Venons-en au fait : Les valeurs de partage interne/externe, de solidarité globale de classe cèdent devant le culte du travail, la fameuse " valeur travail " de Raffarin. Ce fétichisme du travail pousse non seulement à l’intensification du travail (à l’appui d’autres facteurs) de celles et ceux qui travaillent déjà et par voie de conséquence au mépris de tous les autres . On oublie volontiers ce fatal effet pervers tant du discours de la mise au travail que de l’introduction d’un nouveau régime de mobilisation de la force de travail.

Ce mépris porte sur une double catégorie de fainéants : d’abord bien évidemment celles et ceux qui sont chromeurs, par rapport à ceux qui travaillent mais aussi parmi les travailleurs eux même, entre ceux qui sont à flux tendu, le " nez dans le guidon ", qui travaillent comme des machines et les autres d’une part ceux qui vont à l’extérieur de leur lieu de travail pendant le temps de travail (ex : boire un verre au bar de proximité), d’autre part ceux qui parlent trop souvent entre deux exécutions de travail, ou meme ceux qui parlent peu mais qui travaillent lentement. Le mépris n’a pas de limite.

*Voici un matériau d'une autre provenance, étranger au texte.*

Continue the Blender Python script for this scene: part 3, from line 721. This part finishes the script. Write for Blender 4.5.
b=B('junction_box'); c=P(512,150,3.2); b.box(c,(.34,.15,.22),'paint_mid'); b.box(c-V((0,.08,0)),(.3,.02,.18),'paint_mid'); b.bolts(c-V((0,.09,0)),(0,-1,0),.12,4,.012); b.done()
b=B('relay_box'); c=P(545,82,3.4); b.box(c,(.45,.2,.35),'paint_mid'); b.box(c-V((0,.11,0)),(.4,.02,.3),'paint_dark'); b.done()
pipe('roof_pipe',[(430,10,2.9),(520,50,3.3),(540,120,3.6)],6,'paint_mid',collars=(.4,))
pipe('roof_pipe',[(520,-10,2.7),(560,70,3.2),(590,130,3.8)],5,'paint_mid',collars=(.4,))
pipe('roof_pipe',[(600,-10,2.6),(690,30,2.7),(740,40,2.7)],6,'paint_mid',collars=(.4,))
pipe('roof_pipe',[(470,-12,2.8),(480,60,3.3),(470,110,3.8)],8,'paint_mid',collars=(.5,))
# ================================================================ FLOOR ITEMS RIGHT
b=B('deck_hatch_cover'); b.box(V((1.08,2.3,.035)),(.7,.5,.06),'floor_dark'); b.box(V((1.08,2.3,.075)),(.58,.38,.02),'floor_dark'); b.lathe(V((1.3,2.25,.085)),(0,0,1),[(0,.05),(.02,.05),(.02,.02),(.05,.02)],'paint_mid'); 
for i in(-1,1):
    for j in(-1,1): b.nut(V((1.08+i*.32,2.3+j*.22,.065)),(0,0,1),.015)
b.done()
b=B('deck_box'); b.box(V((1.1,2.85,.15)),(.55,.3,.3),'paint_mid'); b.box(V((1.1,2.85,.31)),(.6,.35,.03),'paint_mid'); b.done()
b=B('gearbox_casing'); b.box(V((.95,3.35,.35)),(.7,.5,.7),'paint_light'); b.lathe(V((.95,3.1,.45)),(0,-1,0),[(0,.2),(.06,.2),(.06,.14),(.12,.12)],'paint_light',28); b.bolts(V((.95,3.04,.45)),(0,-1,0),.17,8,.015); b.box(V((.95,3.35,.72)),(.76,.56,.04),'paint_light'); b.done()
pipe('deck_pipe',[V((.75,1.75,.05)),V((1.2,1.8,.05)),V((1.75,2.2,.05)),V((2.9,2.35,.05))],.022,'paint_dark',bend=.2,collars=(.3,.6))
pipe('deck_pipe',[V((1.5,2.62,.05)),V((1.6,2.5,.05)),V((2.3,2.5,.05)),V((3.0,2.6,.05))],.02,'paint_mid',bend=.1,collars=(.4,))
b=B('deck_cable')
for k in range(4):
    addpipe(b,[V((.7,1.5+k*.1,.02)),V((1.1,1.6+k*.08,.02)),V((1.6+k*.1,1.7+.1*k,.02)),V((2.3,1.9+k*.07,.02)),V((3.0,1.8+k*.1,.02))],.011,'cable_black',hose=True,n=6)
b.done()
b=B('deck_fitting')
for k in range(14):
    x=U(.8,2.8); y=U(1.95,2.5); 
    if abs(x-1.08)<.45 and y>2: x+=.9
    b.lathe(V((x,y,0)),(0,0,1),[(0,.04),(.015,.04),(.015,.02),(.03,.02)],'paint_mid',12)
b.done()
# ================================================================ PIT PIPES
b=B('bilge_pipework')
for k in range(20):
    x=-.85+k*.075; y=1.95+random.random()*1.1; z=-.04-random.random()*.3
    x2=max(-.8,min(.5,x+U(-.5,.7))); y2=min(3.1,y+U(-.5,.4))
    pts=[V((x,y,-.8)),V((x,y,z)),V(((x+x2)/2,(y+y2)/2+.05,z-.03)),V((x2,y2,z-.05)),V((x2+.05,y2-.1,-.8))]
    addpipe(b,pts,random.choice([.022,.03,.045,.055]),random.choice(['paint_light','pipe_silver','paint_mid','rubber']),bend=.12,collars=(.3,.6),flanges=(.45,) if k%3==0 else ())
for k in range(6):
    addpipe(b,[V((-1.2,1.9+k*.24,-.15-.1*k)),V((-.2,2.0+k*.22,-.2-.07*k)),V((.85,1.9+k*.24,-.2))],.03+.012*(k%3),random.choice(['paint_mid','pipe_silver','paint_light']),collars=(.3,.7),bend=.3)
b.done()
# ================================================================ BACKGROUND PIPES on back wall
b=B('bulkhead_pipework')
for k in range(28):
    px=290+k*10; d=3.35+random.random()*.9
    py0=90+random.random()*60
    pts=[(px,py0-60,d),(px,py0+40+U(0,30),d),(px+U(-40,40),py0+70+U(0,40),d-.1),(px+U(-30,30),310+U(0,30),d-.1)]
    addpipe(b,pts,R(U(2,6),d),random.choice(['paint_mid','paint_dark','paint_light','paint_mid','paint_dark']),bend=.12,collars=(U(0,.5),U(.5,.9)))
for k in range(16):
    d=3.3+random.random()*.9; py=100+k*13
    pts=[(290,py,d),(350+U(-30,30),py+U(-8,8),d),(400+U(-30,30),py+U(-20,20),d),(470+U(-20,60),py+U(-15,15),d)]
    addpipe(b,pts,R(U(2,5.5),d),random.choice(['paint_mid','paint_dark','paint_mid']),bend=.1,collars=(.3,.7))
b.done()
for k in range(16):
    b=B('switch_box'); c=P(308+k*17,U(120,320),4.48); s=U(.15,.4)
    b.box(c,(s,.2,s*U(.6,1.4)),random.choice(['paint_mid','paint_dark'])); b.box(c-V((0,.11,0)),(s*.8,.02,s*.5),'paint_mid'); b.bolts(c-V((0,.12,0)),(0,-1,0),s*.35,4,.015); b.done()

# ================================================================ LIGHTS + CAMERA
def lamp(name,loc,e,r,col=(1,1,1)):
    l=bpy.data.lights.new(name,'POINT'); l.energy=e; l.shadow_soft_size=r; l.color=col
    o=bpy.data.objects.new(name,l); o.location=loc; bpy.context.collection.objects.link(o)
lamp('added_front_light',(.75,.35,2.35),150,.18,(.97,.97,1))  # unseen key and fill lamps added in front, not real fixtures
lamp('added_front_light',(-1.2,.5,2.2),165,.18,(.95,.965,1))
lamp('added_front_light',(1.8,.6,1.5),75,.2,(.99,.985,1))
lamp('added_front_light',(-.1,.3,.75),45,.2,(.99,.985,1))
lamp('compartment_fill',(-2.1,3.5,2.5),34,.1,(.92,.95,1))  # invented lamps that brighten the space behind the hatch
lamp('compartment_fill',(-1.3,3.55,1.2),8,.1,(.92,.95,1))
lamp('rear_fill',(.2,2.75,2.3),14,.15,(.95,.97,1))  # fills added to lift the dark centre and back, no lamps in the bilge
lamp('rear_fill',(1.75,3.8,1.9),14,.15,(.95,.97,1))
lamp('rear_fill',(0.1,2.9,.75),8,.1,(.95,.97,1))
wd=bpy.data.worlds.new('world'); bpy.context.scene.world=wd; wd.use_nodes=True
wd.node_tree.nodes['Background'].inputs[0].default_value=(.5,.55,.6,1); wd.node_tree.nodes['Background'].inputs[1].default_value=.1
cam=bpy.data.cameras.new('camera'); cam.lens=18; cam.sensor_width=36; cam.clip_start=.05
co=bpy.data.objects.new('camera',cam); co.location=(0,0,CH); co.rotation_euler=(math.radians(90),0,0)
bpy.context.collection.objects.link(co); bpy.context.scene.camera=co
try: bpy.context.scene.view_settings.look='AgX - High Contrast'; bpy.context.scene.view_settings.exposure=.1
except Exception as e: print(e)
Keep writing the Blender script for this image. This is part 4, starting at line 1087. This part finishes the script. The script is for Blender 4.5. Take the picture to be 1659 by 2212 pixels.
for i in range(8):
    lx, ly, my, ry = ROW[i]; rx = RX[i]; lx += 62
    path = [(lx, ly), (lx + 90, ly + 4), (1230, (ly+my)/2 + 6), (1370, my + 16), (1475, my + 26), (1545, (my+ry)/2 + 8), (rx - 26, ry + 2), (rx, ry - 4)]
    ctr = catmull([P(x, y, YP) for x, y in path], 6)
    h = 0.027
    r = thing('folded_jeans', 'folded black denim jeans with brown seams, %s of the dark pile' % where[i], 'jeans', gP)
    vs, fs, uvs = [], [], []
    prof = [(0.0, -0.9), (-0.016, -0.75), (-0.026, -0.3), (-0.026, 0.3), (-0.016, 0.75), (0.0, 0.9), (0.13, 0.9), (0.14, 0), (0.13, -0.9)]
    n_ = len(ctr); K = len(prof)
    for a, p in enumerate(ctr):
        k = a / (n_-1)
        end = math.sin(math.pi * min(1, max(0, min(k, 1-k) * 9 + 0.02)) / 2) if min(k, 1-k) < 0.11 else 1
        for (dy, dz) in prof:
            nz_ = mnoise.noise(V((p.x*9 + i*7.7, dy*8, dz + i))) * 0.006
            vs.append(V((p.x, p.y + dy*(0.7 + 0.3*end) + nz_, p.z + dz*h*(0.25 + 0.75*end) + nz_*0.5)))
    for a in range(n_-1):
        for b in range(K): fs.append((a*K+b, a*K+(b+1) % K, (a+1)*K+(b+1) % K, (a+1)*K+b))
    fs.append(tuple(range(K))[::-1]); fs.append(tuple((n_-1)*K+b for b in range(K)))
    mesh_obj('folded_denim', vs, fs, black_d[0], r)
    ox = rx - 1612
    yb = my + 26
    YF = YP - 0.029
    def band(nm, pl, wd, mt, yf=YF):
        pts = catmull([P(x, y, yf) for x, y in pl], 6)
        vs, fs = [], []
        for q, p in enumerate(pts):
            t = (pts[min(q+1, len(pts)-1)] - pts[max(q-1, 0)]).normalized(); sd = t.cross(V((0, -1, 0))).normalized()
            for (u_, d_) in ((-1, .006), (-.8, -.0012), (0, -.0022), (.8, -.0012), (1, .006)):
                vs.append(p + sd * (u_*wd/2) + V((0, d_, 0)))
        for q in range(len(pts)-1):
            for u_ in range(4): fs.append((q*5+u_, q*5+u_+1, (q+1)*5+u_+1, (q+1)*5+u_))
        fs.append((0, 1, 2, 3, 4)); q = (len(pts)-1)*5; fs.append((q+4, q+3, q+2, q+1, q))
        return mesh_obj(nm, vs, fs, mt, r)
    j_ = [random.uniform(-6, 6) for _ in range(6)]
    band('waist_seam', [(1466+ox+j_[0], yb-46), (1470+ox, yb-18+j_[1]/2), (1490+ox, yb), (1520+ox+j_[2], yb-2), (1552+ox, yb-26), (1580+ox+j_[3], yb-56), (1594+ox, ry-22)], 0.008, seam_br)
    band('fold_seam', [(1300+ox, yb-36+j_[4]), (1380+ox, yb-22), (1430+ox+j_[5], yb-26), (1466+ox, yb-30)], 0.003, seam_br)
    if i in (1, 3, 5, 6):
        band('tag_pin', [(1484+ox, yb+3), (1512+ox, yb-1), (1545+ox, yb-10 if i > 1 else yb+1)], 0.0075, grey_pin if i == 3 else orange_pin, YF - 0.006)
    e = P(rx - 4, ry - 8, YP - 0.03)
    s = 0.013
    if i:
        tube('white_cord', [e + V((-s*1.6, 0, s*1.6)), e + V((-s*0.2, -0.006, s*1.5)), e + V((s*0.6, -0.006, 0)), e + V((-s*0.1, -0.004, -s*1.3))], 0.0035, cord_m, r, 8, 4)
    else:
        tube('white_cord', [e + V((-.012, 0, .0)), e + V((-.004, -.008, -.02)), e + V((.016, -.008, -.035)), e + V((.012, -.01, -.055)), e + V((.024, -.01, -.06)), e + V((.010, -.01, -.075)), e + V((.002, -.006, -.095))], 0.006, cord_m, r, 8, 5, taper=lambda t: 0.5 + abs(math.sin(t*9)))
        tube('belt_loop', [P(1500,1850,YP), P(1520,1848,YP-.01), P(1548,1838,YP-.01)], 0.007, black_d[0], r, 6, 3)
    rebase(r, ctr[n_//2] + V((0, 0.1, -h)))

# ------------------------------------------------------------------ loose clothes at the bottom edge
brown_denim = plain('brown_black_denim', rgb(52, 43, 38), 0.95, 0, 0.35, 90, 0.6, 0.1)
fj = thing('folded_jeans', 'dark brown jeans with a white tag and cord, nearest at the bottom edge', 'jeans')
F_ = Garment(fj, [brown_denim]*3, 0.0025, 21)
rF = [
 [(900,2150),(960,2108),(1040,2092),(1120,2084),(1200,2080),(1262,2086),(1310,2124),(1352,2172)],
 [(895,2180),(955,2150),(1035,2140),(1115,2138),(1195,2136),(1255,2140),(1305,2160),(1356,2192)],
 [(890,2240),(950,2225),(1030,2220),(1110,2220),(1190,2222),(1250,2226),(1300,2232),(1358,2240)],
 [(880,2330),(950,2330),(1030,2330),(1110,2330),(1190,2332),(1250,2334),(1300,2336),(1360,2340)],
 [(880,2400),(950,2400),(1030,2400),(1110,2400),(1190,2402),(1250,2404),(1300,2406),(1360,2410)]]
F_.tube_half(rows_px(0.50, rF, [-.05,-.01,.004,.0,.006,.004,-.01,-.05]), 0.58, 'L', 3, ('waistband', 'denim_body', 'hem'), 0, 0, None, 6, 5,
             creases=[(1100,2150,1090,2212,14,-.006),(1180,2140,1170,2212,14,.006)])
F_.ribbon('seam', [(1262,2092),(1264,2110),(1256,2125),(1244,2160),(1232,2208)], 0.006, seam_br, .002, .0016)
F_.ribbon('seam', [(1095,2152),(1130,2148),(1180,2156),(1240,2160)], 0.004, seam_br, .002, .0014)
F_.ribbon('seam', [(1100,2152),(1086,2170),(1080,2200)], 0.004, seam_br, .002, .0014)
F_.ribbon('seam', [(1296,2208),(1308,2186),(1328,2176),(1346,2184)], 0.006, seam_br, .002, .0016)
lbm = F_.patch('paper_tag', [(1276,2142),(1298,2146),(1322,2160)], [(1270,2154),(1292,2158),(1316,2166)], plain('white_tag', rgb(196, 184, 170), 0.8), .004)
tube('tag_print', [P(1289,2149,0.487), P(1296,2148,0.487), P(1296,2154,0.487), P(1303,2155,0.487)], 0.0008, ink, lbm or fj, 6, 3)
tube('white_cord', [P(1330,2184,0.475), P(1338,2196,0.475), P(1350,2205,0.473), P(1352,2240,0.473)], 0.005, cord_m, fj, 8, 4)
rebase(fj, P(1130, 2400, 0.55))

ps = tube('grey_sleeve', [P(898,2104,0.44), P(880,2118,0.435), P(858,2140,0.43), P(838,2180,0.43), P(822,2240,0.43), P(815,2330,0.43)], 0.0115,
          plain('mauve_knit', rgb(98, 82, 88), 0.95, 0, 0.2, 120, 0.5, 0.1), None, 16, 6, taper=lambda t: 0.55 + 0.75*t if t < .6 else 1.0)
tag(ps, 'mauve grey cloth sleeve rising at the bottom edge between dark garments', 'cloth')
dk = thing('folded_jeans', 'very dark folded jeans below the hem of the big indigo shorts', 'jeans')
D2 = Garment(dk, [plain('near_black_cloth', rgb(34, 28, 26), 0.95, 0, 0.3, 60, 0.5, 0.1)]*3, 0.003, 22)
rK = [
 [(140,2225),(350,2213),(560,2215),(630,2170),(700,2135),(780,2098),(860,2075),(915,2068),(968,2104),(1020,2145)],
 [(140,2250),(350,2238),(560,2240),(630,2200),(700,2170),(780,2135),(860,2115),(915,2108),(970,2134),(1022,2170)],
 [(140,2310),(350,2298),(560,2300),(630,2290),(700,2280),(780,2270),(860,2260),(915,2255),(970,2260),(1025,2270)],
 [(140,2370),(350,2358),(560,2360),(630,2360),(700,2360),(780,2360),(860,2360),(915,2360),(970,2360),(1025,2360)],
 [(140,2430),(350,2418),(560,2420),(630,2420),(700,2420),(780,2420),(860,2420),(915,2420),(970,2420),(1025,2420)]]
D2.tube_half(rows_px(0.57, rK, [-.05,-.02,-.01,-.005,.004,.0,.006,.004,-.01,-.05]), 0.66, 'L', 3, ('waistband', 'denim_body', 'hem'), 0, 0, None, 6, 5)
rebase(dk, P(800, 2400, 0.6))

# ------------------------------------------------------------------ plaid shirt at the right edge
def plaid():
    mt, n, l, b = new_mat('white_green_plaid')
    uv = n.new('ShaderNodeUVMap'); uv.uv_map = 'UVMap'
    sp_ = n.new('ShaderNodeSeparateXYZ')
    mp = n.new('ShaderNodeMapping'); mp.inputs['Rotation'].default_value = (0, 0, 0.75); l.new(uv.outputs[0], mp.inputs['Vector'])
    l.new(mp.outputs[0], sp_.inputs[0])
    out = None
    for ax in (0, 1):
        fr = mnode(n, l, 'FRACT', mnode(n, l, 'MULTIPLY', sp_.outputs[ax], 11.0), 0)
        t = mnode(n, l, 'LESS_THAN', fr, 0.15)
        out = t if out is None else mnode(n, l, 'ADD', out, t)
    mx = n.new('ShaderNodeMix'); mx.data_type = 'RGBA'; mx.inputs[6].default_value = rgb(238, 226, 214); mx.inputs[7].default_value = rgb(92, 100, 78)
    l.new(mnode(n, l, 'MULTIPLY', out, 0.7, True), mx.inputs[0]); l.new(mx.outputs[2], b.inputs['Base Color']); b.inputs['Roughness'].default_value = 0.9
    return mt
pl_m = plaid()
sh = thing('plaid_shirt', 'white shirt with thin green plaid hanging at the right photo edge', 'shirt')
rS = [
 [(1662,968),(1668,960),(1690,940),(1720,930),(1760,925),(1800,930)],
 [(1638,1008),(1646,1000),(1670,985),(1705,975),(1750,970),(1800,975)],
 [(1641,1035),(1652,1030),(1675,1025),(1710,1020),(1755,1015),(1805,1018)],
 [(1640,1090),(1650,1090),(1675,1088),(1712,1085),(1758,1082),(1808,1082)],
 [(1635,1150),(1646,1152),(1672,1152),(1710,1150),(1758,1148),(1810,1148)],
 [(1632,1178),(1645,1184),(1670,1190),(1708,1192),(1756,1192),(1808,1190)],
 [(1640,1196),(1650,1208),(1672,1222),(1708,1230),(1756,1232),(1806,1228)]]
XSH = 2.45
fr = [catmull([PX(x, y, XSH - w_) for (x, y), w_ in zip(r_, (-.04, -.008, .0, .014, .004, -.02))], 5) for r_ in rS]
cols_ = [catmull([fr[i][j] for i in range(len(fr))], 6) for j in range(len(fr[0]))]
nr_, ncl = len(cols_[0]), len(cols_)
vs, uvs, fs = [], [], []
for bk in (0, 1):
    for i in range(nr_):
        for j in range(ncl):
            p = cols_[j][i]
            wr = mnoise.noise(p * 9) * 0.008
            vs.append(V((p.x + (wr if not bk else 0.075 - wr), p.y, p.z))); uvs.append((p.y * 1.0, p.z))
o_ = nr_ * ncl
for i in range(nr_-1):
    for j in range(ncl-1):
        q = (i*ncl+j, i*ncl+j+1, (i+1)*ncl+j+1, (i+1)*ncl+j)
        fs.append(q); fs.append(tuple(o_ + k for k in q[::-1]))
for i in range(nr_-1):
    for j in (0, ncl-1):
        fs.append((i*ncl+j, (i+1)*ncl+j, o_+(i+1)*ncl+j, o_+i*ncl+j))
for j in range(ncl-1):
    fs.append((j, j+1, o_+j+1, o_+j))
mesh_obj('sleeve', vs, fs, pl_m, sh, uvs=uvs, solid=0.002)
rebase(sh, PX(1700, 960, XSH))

RTT et " travail effectif "

La mise en place de la RTT a fourni au patronat et aux dirigeants publics l’occasion de mettre en avant la notion de " travail effectif " à l’encontre du temps de présence, de temps soumis à la subordination de l’employeur. En principe, vous n’étés plus libre mais au travail, c’est à dire soumis à la subordination hiérarchique, et ce quoique vous fassiez réellement, dés que vous étés pendant le temps de travail dans les murs de votre lieu de travail (et même avant dans certains cas : exemple la jurisprudence sur les zones et temps de déshabillage) . Vous ne pouvez donc subir de sanctions que si pendant le temps de travail vous sortez du site sans débadger ou sans autorisation.

Le patronat et les réformateurs de l’Etat ont avancer l’idée de réduire ce lieu au service ou à l’atelier .La pointeuse n’est plus à l’entrée des bâtiments mais à la porte du service. Dans cette logique certains patrons font " débadger " leurs employés qui vont aux WC !

Contrôle total avec l’œil électronique !

Il est d’ailleurs envisagé de placer les badges électroniques de travail sur les ordinateurs pour les employés du privé comme du public. L’étape qui suit serait le dépointage automatique dès que vous laissez inactif votre clavier pendant plus de 10 minutes.

A cette occasion on remarque que l’informatisation n’est pas un outil neutre. Elle est bien un totalitaire organe de contrôle et de pouvoir de la hiérarchie. Laquelle dispose aujourd’hui de moyens de contrôle des résultats de chaque fonction et ce à toute heure de la journée . C’est d’ailleurs la raison pour laquelle les chefs de service demandent de procéder aux validations électroniques de fin de dossier à chaque dossier et non en fin de journée. Cette informatisation permet non seulement de suivre le procès de travail mais aussi d’effectuer des classements par comparaison des postes de travail, ce qui permet de classer les occupants de ces postes et de les noter en fonction de leur productivité. On notera aussi que l’informatique, malgré son apparence " moderne ", réintroduit le travail parcellaire " à la chaîne ".

Cette logique d’exacerbation de la compétition, des inégalités, de mise en flux tendu des services au motif d’une meilleure satisfaction des usagers. Il y a là une part importante de mystification que nous ne dévoilerons pas ici.